Business

Households sidelined from mortgage financing

 

This has secluded a majority of households from owning residential properties, analysts reckon.  In a quarterly economic report, analysts at consultancy firm, Econsult say although Botswana has a relatively high Gross Domestic Product (GDP) per capita, income levels are low for many households due in part to high inequalities and also to the low proportion of GDP that goes towards wages.

This, set against high prices of houses, has seen the majority of Batswana unable to access mortgage financing, which is the most suitable funding method to build a house.

As a result, only about three percent of houses built in Botswana are financed by mortgages.From the 340,000 people that are formally employed in Botswana, only 15,000 hold mortgage accounts representing less than five percent of the working population.

“A household would have to be earning P10,000 or more a month in order to qualify for a mortgage to buy the cheapest low cost house, and P25,000 or more to afford a P1 million house. “Very few households in Botswana earn this much. Based on recent household surveys, we estimate that half of Botswana households have a monthly income of P2,000 or less, and a quarter are in the range of P2,000 to P4,000. None of these households would qualify for a mortgage loan large enough for the purchase of a completed modern house.

“Even at the upper end of this range, an income of P4,000 would only qualify for a mortgage of around P150,000. It is therefore apparent that the size of affordable housing mortgage loans for most households is totally out of line with the price of housing in the market,” reads the report. As the conventional modern housing has proved to be unaffordable for the majority of households, the analysts believe that it is possible to build much more cheaply – as has been shown by the Turnkey Scheme, which delivers a ‘two and a half’, with electricity, but excluding the cost of land, for P90,000.

The Self-Help Housing Agency (SHHA) loan scheme entails the provision of urban or urban village plots to low-income households by local authorities, on which people will self-build.

Recipients must have a monthly income from P367 to P4,333 per month.

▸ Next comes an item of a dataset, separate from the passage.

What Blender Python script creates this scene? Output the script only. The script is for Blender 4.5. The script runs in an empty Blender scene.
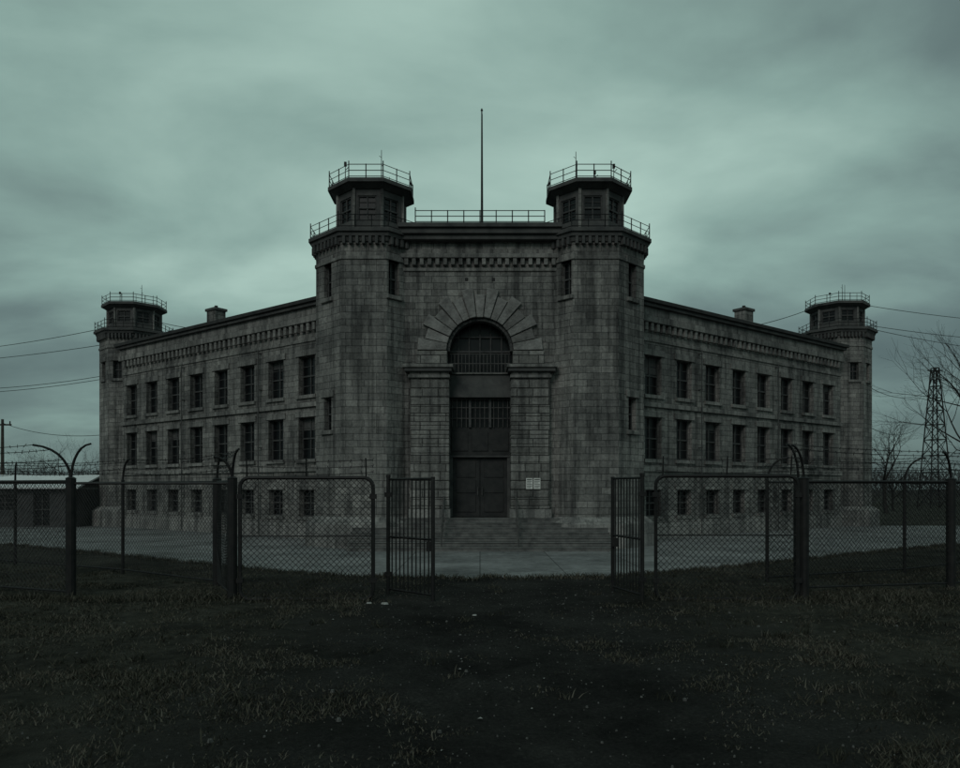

Interest-free loans of up to P60,000 for building materials are provided, repayable over 20 years.

 As most households can only afford a low cost house built for P150,000, which is unlikely to be attractive collateral for a bank, the analysts suggest that there is need for housing loans built around microfinance principles.

“Perhaps what is required are small loans, unsecured or with alternative collateral, relatively short-term, with mandatory prior savings, where the successful servicing and repayment of one loan unlocks access to another, larger loan. Such financing is well suited to the construction of small-scale housing, or incremental construction, room by room. Currently, such housing microfinance is not available in Botswana,” suggested the analysts.  

Compared to her peers, Botswana has a relatively low ratio of mortgage finance to GDP sitting at just six percent.

Mauritius has double Botswana’s ratio at 13 percent while Namibia is at 18 percent and South Africa has ratio prints at 22 percent.

Contributing to the high prices in Botswana, particularly in Gaborone and Francistown is an acute shortage of land and high cost of servicing it.

According to the analysts, the reasons for residential land shortages are many including relatively low density construction in urban areas (few blocks of flats or other multi-residential developments), the rapid growth of urban areas, constraints to the conversion of agricultural land to urban land and inefficient administrative systems for land allocation.